Cleo was the only one whose fascination got the better of her. While the rest of us tore out our hair, or curled into fetal positions in the face of his onslaughts, Cleo couldn’t get enough of him. She would lie in front of his kennel and watch him. The more excited he got, barking and shaking the metal cage, the more interested she became.

When we moved to our new house and the couch was relegated to the entryway with Murdoch, Cleo spent a lot more time underneath it. She must have fancied herself a scientist, obscured by her cleverly camouflaged blind where she could sit and make her observations.

One day I sat on the floor with my back against the couch, Murdoch sprawled at my side, his body stretched the length of my legs. He had just recently become manageable enough that I could sit with him for short periods of time without being mauled.

I tried to embody calm and spoke quietly to him while he writhed around on the floor as though trying to keep the demons from taking possession of his body again. I rubbed his chest and his ears, letting his manic energy bounce off of me and began to enjoy a few quiet moments with this problem dog. It didn’t last long.

I heard a loud scrabble under the couch. A split second later, I looked down and there was Cleo. She lay on her back, her claws sunk into the front of the couch where she had grabbed it and slid along the floor, propelling herself out from under her safe haven well past her shoulders. Everybody froze. Cleo stared at me as though she had no idea how she got there, then glanced at Murdoch whose head whipped around on his shoulders to look at her, though he still lay on his back. Not even the air particles moved around us for that moment when no one dared to breathe.

I had just a flicker of thought to get out of the way before the scene exploded. I made a hasty retreat as Murdoch dove under the couch where Cleo had just disappeared again. He was too big to fit right under it, so Cleo sat against the wall at the back of the couch and taunted him. It entertained her for hours.

1 comment:

  1. Yes, an interesting portrait of crazy Cleo - your use of well chosen concrete detail brings her to life. You see much, Heather. And,you are uncommonly adept at articulating your thoughts and what you see: Cleo as a "round diva", Murdoch, the "hell hound" with his "swirling black vortex of shaggy hair". Nicely put!

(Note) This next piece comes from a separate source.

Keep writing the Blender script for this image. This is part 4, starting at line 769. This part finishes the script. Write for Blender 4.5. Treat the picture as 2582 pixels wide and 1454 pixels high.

As a teacher of literature, I note that you've, perhaps unwittingly, paired these two delinguents as MacBeth and his Lady MacBeth, two bloody Scottish warriors.[MacBeth is described by Shakespeare as a "hell hound."] Also, I like the natural way you "use" Cleo, with all her destructive merriment, to get us to that other devilish animal Murdoch, one of the central targets of future blogs I imagine. Four stars for you, Heather. Keep flying these colourful kites!